A New Great American Story

The Fugitive Wife is a rewarding saga reminiscent in some ways of great American stories of the nineteenth century such as Moby Dick, or The Scarlet Letter. It is a story rich in historical detail, with complicated and flawed characters wrestling with passions, adversities, and moral dilemmas. The author, Peter Brown, creates vivid visual scenes for the reader and more important has a great gift for hearing and rendering his characters' unique voices. The story is principally that of Essie who bears with and then finally leaves the husband who has near ruined her life. She casts her lot with men and women forging a way in a new frontier. But the story is also about the man left behind, his anguish and the shadow it casts on the future.

One Fabulous Novel

There is so much to savor here I know I'll read THE FUGITIVE WIFE again. With the authority of careful research and the grace of a gifted storyteller, Peter Brown gives us a window to history, a love triangle, an unforgettable tale. He parcels out the narrative, telling just enough to make the three main characters, Essie, Nate and Leonard, vivid and compelling, while holding back pieces we're both itching and afraid to know. We meet Guppy Totman, Plug Jefferson and so many other zany souls, Charles Dickens could take a lesson. Brown guides us expertly through century-old worlds of farming, trapping, chicken husbandry, mining and more. His language is rich and in tune with its time, and I stopped often to read a beautifully crafted paragraph twice, or three times. "Abiding." Watch for this pitch-perfect, one-word sentence. The countless, lyrical phrases Brown finds to describe the sky, water, ships setting sail. Nuggets of heart-baring insight, dug deep from emotionally restrained characters. And humor. You will laugh out loud at the "five erect fingers of mortuary fortune," and more. I'll warn you: a very creepy snake inhabits this novel. And, like the rest of THE FUGITIVE WIFE, Peter Brown brings it masterfully to life.
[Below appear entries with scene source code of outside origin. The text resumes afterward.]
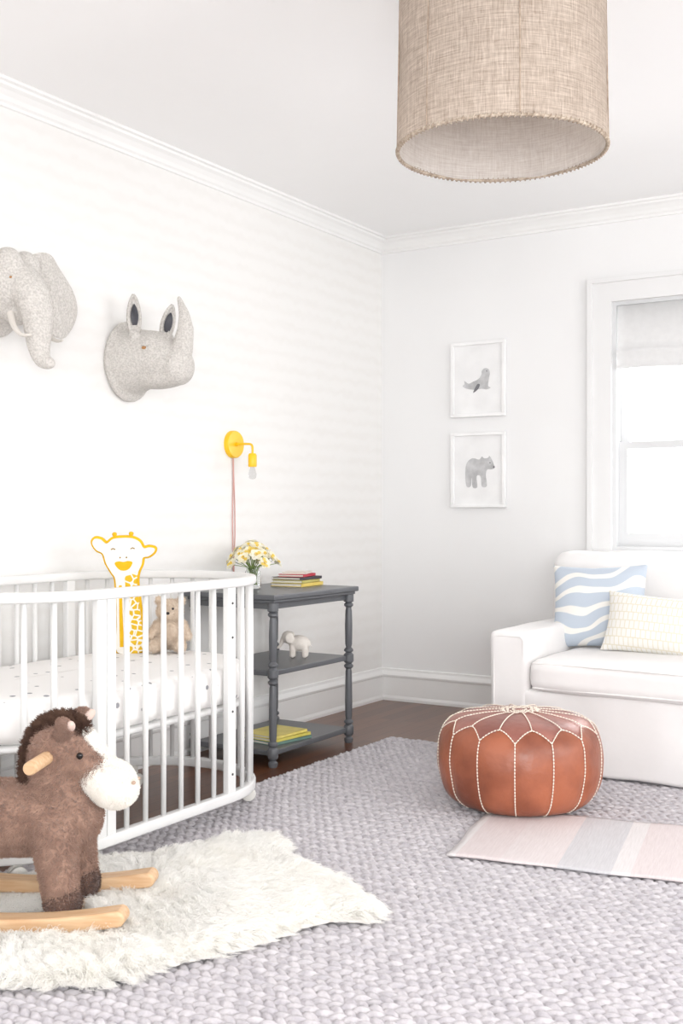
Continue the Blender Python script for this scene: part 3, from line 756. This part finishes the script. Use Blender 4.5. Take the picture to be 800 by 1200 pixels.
def sconce():
    g=group('wall_sconce',(0,-1.448,1.424))
    Y=mat('yellow_enamel',(250,200,30),.3,(246,194,24),5,spec=.5)
    lathe('backplate',[(0,0),(.066,0),(.066,.018),(.062,.024),(0,.026)],Y,g,40,(0,0,0),(0,pi/2,0))
    tube('arm',smooth_loop([(.02,0,0),(.09,0,0),(.112,0,-.004),(.12,0,-.018),(.12,0,-.05)],6,False),.0055,Y,g,10)
    lathe('knob',[(0,0),(.010,0),(.010,.014),(0,.016)],Y,g,16,(.025,0,.0),(0,pi/2,0))
    lathe('socket',[(0,-.11),(.019,-.11),(.0205,-.106),(.0205,-.055),(.016,-.046),(0,-.044)],Y,g,24,(.12,0,0))
    GB=bpy.data.materials.new('bulb_glass'); GB.use_nodes=True; b=GB.node_tree.nodes['Principled BSDF']; b.inputs['Transmission Weight'].default_value=1; b.inputs['Roughness'].default_value=.03; b.inputs['IOR'].default_value=1.1
    lathe('bulb',[(0,-.170),(.012,-.167),(.018,-.158),(.019,-.145),(.015,-.128),(.011,-.115),(.011,-.108),(0,-.108)],GB,g,20,(.12,0,0))
    PK_=mat('pink_cord',(216,168,160),.7)
    tube('cord_1',smooth_loop([(.006,.002,-.06),(.006,.004,-.15),(.006,.012,-.28),(.006,.014,-.42),(.006,.008,-.55),(.006,0,-.75),(.006,-.02,-1.05),(.006,-.03,-1.18)],6,False),.0026,PK_,g,8)
    tube('cord_2',smooth_loop([(.006,-.002,-.06),(.006,.000,-.2),(.006,-.006,-.34),(.006,-.002,-.5),(.006,.0,-.75),(.006,-.026,-1.05),(.006,-.036,-1.18)],6,False),.0026,PK_,g,8)
sconce()

# ------------------------------------------------------------ wall heads
def felt():
    m=bpy.data.materials.new('grey_boucle_felt'); m.use_nodes=True; nt=m.node_tree;N=nt.nodes;L=nt.links
    b=N['Principled BSDF']; b.inputs['Roughness'].default_value=.95
    tc=N.new('ShaderNodeTexCoord'); vo=N.new('ShaderNodeTexVoronoi'); vo.inputs['Scale'].default_value=170; L.new(tc.outputs['Object'],vo.inputs['Vector'])
    n=N.new('ShaderNodeTexNoise'); n.inputs['Scale'].default_value=140; n.inputs['Detail'].default_value=2; L.new(tc.outputs['Object'],n.inputs['Vector'])
    r=N.new('ShaderNodeValToRGB'); r.color_ramp.elements[0].position=.35; r.color_ramp.elements[1].position=.62; r.color_ramp.elements[0].color=lin((190,186,181)); r.color_ramp.elements[1].color=lin((215,211,206))
    L.new(n.outputs['Fac'],r.inputs[0]); L.new(r.outputs[0],b.inputs['Base Color'])
    bp=N.new('ShaderNodeBump'); bp.inputs['Strength'].default_value=.7; bp.inputs['Distance'].default_value=.003; bp.invert=True; L.new(vo.outputs['Distance'],bp.inputs['Height']); L.new(bp.outputs[0],b.inputs['Normal'])
    return m
FELT=felt(); DARK=mat('dark_ear_lining',(92,92,97),.9,(70,70,76),20,bump=.3)
EYE=mat('amber_eye',(170,125,80),.3,(140,100,60)); IV=mat('ivory_felt',(222,217,210),.9)
def ear(name,g,base,tip,w,m1,m2,face,th=.010,lw=.68):
    b=Vector(base); t=Vector(tip); ax=(t-b); L_=ax.length; ax.normalize(); fc=Vector(face); fc=(fc-ax*fc.dot(ax)).normalized(); sd=ax.cross(fc)
    for nm,sc,off,mm in ((name,1,0,m1),(name+'_lining',lw,.006,m2)):
        V=[];F=[];n=12;k=8
        for i in range(n+1):
            s=i/n; s2=.5+(s-.5)*sc; wd=w*sc*math.sin(pi*min(1,(s*.86+.14)))**.7*(1 if s<1 else 0.02)
            for j in range(k+1):
                u=2*j/k-1; V.append(b+ax*L_*s2+sd*u*wd+fc*(-.35*w*(1-u*u)*sc+off+ (.35*w*(1-sc)*-.6)))
        for i in range(n):
            for j in range(k):
                a=i*(k+1)+j; F.append((a,a+1,a+k+2,a+k+1))
        o=mesh(nm,V,F,mm,g,True); so=o.modifiers.new('s','SOLIDIFY'); so.thickness=th if sc==1 else .002; so.offset=0
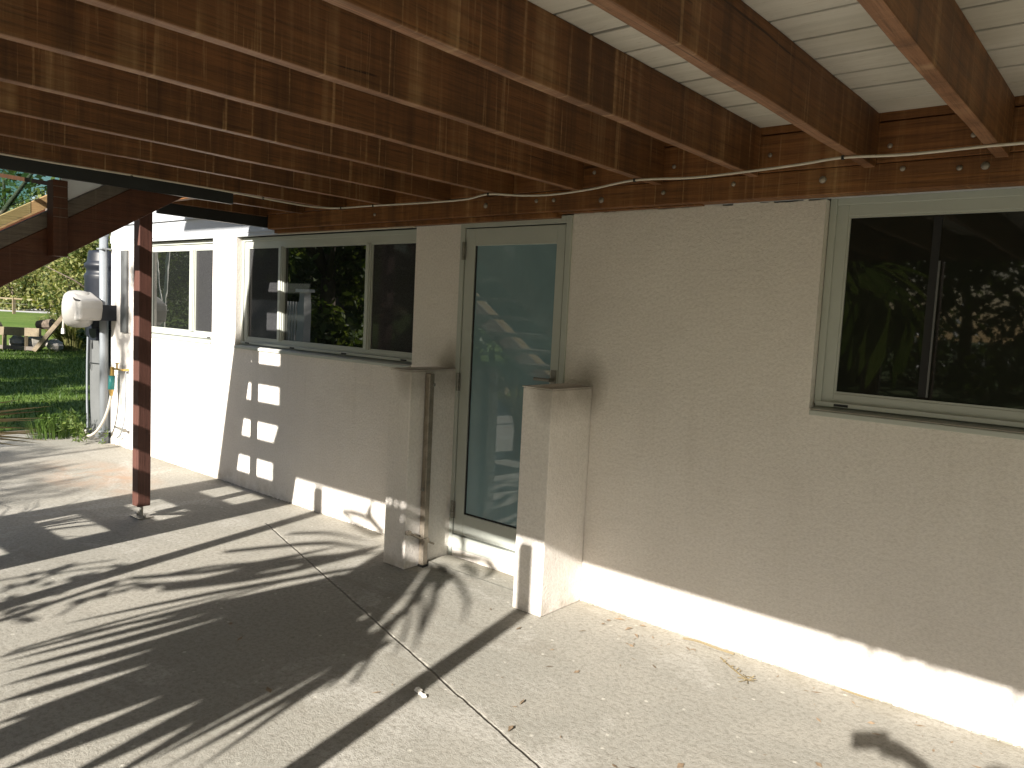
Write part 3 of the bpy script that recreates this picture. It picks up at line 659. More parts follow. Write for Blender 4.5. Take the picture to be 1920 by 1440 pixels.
# stones and a log beside it
def blob(name, c, s, mat, label, cat, group=None):
    b = MB(); n, m = 9, 6; vs = []
    for i in range(m+1):
        th = math.pi*i/m
        for k in range(n):
            ph = 2*math.pi*k/n; q = random.uniform(.82, 1.15)
            vs.append((c[0]+s[0]*q*math.sin(th)*math.cos(ph), c[1]+s[1]*q*math.sin(th)*math.sin(ph), c[2]+s[2]*q*math.cos(th)))
    fs = [(i*n+k, i*n+(k+1) % n, (i+1)*n+(k+1) % n, (i+1)*n+k) for i in range(m) for k in range(n)]
    b.add(vs, fs); return tag(b.build(name, mat, smooth=False), label, cat, group)
for q, z, sz, lab in ((.55, .15, .22, 'grey stone at the right foot of the timber bench'), (.05, .20, .28, 'dark stone under the middle of the timber bench'), (-.45, .18, .26, 'grey stone under the left of the timber bench')):
    p = loc(q, z, .35); blob('stone', p, (sz, sz, sz*.75), M['rock'], lab, 'stone', 'stones round the bench')
b = MB(); b.tube([loc(.0, .68, .5), loc(.42, .72, .45)], [.12, .15], 9); tag(b.build('log', M['bark']), 'short cut log lying behind the bench board', 'log')

# tussock grass
def blades(n, base, spread, L, wd, arch, seed=0):
    vs = []; fs = []
    for i in range(n):
        a = random.uniform(0, 6.28); q = spread*math.sqrt(random.random()); bx, by = base[0]+q*math.cos(a)*.5, base[1]+q*math.sin(a)*.5
        l = L*random.uniform(.6, 1.1); lean = random.uniform(.15, 1.0)*arch; dx, dy = math.cos(a), math.sin(a); k0 = len(vs)
        for j in range(5):
            t_ = j/4; out = lean*l*(t_**1.6); z = base[2]+l*(t_-.55*lean*t_**2.4); ww = wd*(1-t_**2*.95)
            vs += [(bx+dx*out-dy*ww, by+dy*out+dx*ww, z), (bx+dx*out+dy*ww, by+dy*out-dx*ww, z)]
        fs += [(k0+2*j, k0+2*j+1, k0+2*j+3, k0+2*j+2) for j in range(4)]
    return np.array(vs), np.array(fs)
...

It's Not all Black and White

I just loved this book mostly because the author helps us to see the shades of gray in both the most virtuous and the most sinister of the main characters in his book: Essie and Leonard. I don't want to give anything away, but it's so nice to not have everything wrapped up so neatly as it is so often in many novels. I will recommend this to my book group and can see a great discussion ensuing on loyalty in marriage, the nature of love, good & evil...everything we love to talk about!! Also loved to learn about the gold rush in Alaska at the turn of the century. P.S. I think Nicole Kidman is too frail and delicate for the lead part in the movie...much better role for Renee Zellweger.

This will be a movie

Yes, I think there's a great movie here, but Hollywood needs to be true to the book. Not sure who the male leads would be but Julia Roberts would be Essie. Or maybe Nicole Kidman. Oh, I guess Ralph Fiennes could be Nate because he's kind of quirky about birds. One of the goofy Baldwin brothers (can't think of his name but it's not Alex) could be Leonard. Fugitive Wife is a great title and makes you want to know more. I saw it in an airport book shop, paid full price, and by gosh the story didn't disappoint. It felt so real to me. I could visualize scenes, like the ship SS Madsen sitting off the Nome harbor, with the tents and equipment of the many gold prospectors strewn across the beach. I truly fell for Essie, and rooted for her and Nate. When the story shifts to life on the farm, before Essie's gold rush adventure, it opens up a terrific view of life a hundred years ago that most know nothing about. You will not be able to anticipate the ending. Just savor the pages and know that you will be sorry when they're all gone.